Regarder vers le haut
Son caractère contribua certainement aussi à la sphère de succès qui entoura son chemin de cavalière : « je suis très disciplinée et dure avec moi-même », confie la championne qui a conservé une hygiène de vie draconienne, se levant et se couchant très tôt, continuant à faire beaucoup d’exercice et ne buvant que de l’eau. « Quand j’étais jeune on m’a dit ‘regarde vers le haut, jamais en bas’ ». Un conseil qu’elle a érigé au rang de maxime personnelle, et dont les augures ont éclairé chaque défi relevé, chaque effort accompli, chaque course gagnée. Même si elle pense avoir eu de la chance - une chance dont elle qualifie l’effet de « boule de neige » -, le mérite ne s’invente pas. « Monter pour les plus grands entraîneurs, comme Madame Alec Head, Monsieur François Boutin, Monsieur François Mathet (pour l’Aga Khan) ou encore Monsieur Marcel Boussac, cela vous dope et vous stimule », relève-t-elle du reste.
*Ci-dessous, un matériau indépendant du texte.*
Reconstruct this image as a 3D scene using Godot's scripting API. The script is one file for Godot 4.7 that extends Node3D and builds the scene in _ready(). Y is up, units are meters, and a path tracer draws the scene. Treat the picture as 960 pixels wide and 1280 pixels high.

Et pourtant, Micheline Leurson n’est pas de ceux qui ont, d’emblée et tout de go, confiance en eux. « Mais lorsque j’arrivais au rond de présentation et que je recevais les ordres par rapport au cheval que je devais monter, je les analysais, et quand le lad me donnais la jambe et que je me retrouvais sur le cheval, j’étais une autre femme ». C’est-à-dire ? « Je me sentais sûre de moi, j’avais l’impression que le cheval et moi, nous nous étions toujours connus, et je ressentais une sorte de feeling réciproque ». Un sens de l’analyse assorti d’une confiance que Micheline retrouvait en course, dans les boîtes de départ.
L’importance du respect
Et selon Micheline Leurson, quelles sont les qualités d’un bon cavalier ? « Avoir de la patience, une main agréable sur la bouche du cheval, un très bon équilibre, ne pas se battre avec le cheval et surtout, avoir beaucoup de sang-froid et de respect des autres sur le parcours ». Un fameux programme ! Et du côté de l’entraineur ? C’est l’instinct. « C’est important de bien observer les mouvements du cheval, sa marche, son épaule, ses reins, son œil ». Et, si elle n’a jamais endossé ce rôle, Micheline a quand à elle beaucoup apprécié d’être conseillère de grandes écuries et commissaire de courses.
Un dialogue permanent
Actuellement membre de l’Ecurie Bering - une écurie de groupe d’ARQANA Racing Club -, cette cavalière hors pair apprécie particulièrement l’esprit qui y règne : « il y a une très bonne entente entre les 40 copropriétaires, chacun donne son avis et c’est très intéressant ». Quant à ARQANA – agence leader des ventes aux enchères de chevaux de courses en France -, Micheline Leurson en est élogieuse : « cette écurie est très bien gérée par ARQANA », souligne-t-elle. Et pour cette grande dame qui a consacré sa vie aux chevaux et à la compétition, l’Ecurie Bering est comme une continuation de la magie qui a nimbé la poursuite de ses rêves. Ceux des courses, ceux des couleurs pour lesquelles elle s’est donnée à fond et ceux des victoires, sans oublier la superbe contribution qu’elle a apportée à la place et à l’évolution des femmes dans cet univers.